Prabhakar brings composite materials expertise to mechanical engineering

// Mechanical Engineering, Civil & Environmental Engineering

Photo of Pavana Prabhakar

Pavana Prabhakar

Pavana Prabhakar’s new position with the University of Wisconsin-Madison Department of Mechanical Engineering will allow her to combine the best of two worlds.

Prabhakar, the Charles G. Salmon assistant professor in civil and environmental engineering, also began a joint appointment in mechanical engineering in August 2021. Much of Prabhakar’s work focuses on understanding the damage and failure of composite materials in multi-physics environments. While she will maintain her primary appointment in civil and environmental engineering, she says her new role in mechanical engineering will allow her to better focus on her area of expertise.

“A lot of my work is on lightweight polymer composites, and these are predominantly used in the aircraft and automotive industries,” she says. “It’s a natural fit to be in the Department of Mechanical Engineering.

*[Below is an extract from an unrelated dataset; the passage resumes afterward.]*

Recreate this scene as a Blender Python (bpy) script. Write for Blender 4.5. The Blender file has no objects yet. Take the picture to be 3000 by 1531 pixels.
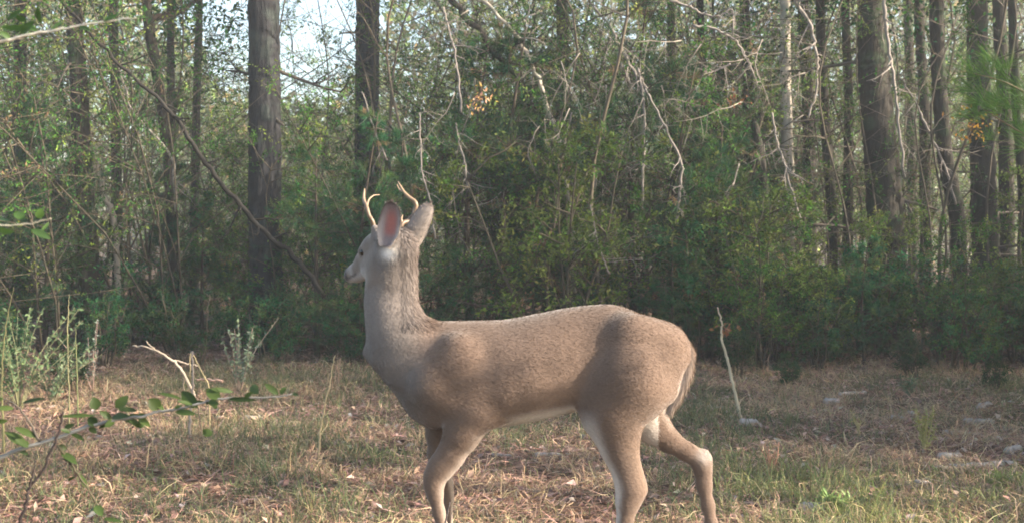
import bpy, math, random
import numpy as np
from mathutils import Vector, Matrix

# ------------------------------------------------------------------ camera, sky, sun, exposure
S = bpy.context.scene
COL = S.collection
CAM_H, F_PX, CX, HORIZON, D_DEER = 1.15, 3217.0, 1500.0, 700.0, 3.55
cam_data = bpy.data.cameras.new('camera')
cam = bpy.data.objects.new('camera', cam_data); COL.objects.link(cam)
cam_data.sensor_width = 36.0
cam_data.lens = 36.0 * F_PX / 3000.0
PITCH = math.atan((765.5 - HORIZON) / F_PX)
cam.location = (0, 0, CAM_H)
cam.rotation_euler = (math.radians(90) - PITCH, 0, 0)
cam_data.clip_start, cam_data.clip_end = 0.05, 3000
cam_data.dof.use_dof = True
cam_data.dof.focus_distance = 4.2
cam_data.dof.aperture_fstop = 8.0
S.camera = cam

SUN_TO = Vector((0.94, -0.22, 0.42)).normalized()       # towards the sun: from the right, a little behind the camera
elev = math.asin(SUN_TO.z)
azim = math.atan2(SUN_TO.x, SUN_TO.y)                   # clockwise from +Y
W = bpy.data.worlds.new('World'); S.world = W; W.use_nodes = True
nt = W.node_tree; nt.nodes.clear()
sky = nt.nodes.new('ShaderNodeTexSky'); sky.sky_type = 'NISHITA'; sky.sun_disc = False
sky.sun_elevation = elev; sky.sun_rotation = azim
sky.air_density = 1.2; sky.dust_density = 3.0; sky.ozone_density = 1.0
bg = nt.nodes.new('ShaderNodeBackground'); bg.inputs['Strength'].default_value = 0.118
wo = nt.nodes.new('ShaderNodeOutputWorld')
nt.links.new(sky.outputs[0], bg.inputs[0]); nt.links.new(bg.outputs[0], wo.inputs[0])
sun_data = bpy.data.lights.new('sun', 'SUN'); sun = bpy.data.objects.new('sun', sun_data); COL.objects.link(sun)
sun_data.energy = 5.0; sun_data.angle = math.radians(0.6); sun_data.color = (1.0, 0.86, 0.70)
sun.rotation_euler = SUN_TO.to_track_quat('Z', 'Y').to_euler()
sun.location = (10, -6, 12)
S.view_settings.view_transform = 'Standard'; S.view_settings.look = 'None'
S.view_settings.gamma = 1.0; S.view_settings.exposure = 2.12
S.view_settings.use_curve_mapping = False
S.render.engine = 'CYCLES'
S.cycles.max_bounces = 6; S.cycles.diffuse_bounces = 3; S.cycles.glossy_bounces = 2
S.cycles.transmission_bounces = 3; S.cycles.transparent_max_bounces = 6; S.cycles.volume_bounces = 0
S.cycles.use_denoising = True
S.cycles.pixel_filter_type = 'BLACKMAN_HARRIS'; S.cycles.filter_width = 1.8

# ------------------------------------------------------------------ helpers
def rng(seed): return np.random.default_rng(seed)
_c, _s = math.cos(PITCH), math.sin(PITCH)
def wp(px, py, y):
    """photo pixel (3000 x 1531) at world distance y -> world point"""
    u, v = (px - CX) / F_PX, (765.5 - py) / F_PX
    d = np.array([u, _c + v * _s, v * _c - _s])
    return np.array([0, 0, CAM_H]) + d * (y / d[1])
def pxm(n, y): return n * y / F_PX

def tag(o, label=None, cat=None, group=None, kind=None):
    if label: o['label'] = label
    if cat: o['category'] = cat
    if group: o['group'] = group
    if kind: o['kind'] = kind
    return o
def empty(name, loc, label, cat, group=None):
    o = bpy.data.objects.new(name, None); COL.objects.link(o); o.location = tuple(loc)
    o.empty_display_size = 0.2
    return tag(o, label, cat, group)

class Geo:
    def __init__(s): s.V, s.T, s.C, s.n = [], [], [], 0
    def add(s, V, T, C=(1, 1, 1)):
        V = np.asarray(V, dtype=np.float32); T = np.asarray(T, dtype=np.int64)
        C = np.asarray(C, dtype=np.float32)
        if C.ndim == 1: C = np.repeat(C[None, :], len(V), 0)
        s.V.append(V); s.T.append(T + s.n); s.C.append(C); s.n += len(V)
    def mesh(s, name, mat, smooth=False, origin=(0, 0, 0)):
        V = np.concatenate(s.V) - np.asarray(origin, dtype=np.float32)
        T = np.concatenate(s.T); C = np.concatenate(s.C)
        return fast_mesh(name, V, T, C, mat, smooth)
def fast_mesh(name, V, T, C, mat, smooth=False):
    me = bpy.data.meshes.new(name)
    k = T.shape[1]
    me.vertices.add(len(V)); me.vertices.foreach_set('co', np.ascontiguousarray(V, dtype=np.float32).ravel())
    me.loops.add(len(T) * k); me.loops.foreach_set('vertex_index', np.ascontiguousarray(T, dtype=np.int32).ravel())
    me.polygons.add(len(T)); me.polygons.foreach_set('loop_start', np.arange(0, len(T) * k, k, dtype=np.int32))
    if smooth: me.polygons.foreach_set('use_smooth', np.ones(len(T), dtype=bool))
    a = me.attributes.new('Col', 'FLOAT_COLOR', 'POINT')
    a.data.foreach_set('color', np.concatenate([C, np.ones((len(C), 1))], 1).astype(np.float32).ravel())
    me.materials.append(mat); me.update(calc_edges=True); me.validate()
    return me
def obj(name, me, parent=None, loc=(0, 0, 0)):
    o = bpy.data.objects.new(name, me); COL.objects.link(o); o.location = tuple(loc)
    if parent is not None: o.parent = parent
    return o
def nrm(v): return v / (np.linalg.norm(v, axis=-1, keepdims=True) + 1e-9)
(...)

The department has a lot of connections with those industries and one of my primary motivations was to open a road toward collaborating with industry partners for my research.”

Her new appointment also should make it easier to find graduate students who are more familiar with Prabhakar’s research areas than students in civil engineering tend to be.

“This will really help put my work out there so people know there’s polymer composite science here at UW-Madison in both the civil and mechanical engineering departments,” she says.

Darryl Thelen, Bernard A. and Frances M. Weideman Professor and the John Bollinger Chair of Mechanical Engineering at UW-Madison, says Prabhakar is a valuable new member of his department.

“Dr. Prabhakar is a wonderful addition to our faculty,” he says. “Her research spans the mechanics, design and manufacturing of composite materials for extreme environments, which are important to consider when using composites in aerospace, automotive and wind power generation systems. Her joint position with civil and environmental engineering will help strengthen ties between the departments, while also providing an interdisciplinary perspective to our students on the broad use of composites in an array of fields.”

Prabhakar’s new appointment will also allow her to strengthen ties with colleagues in the Polymer Engineering Center. Though she’s long been affiliated with the center, Prabhakar hopes to establish closer collaborative ties with faculty, staff and students in the center to help elevate the outcomes of her research.

Prabhakar also expects her CEE work to continue as it has, with a focus on structural mechanics. In fact, she says there’s a lot of room for polymer composites to grow in the civil engineering field, and she intends to continue working as a leader in expanding the role those materials play in civil infrastructure.

“Polymer composites, though not mainstream in civil infrastructure, certainly have their place,” Prabhakar says. “I will continue to focus on introducing polymer composites to being more integral in civil engineering as well. The great thing about this appointment is, because I’m in both departments, I can get the best of both worlds and contribute meaningfully in both directions.”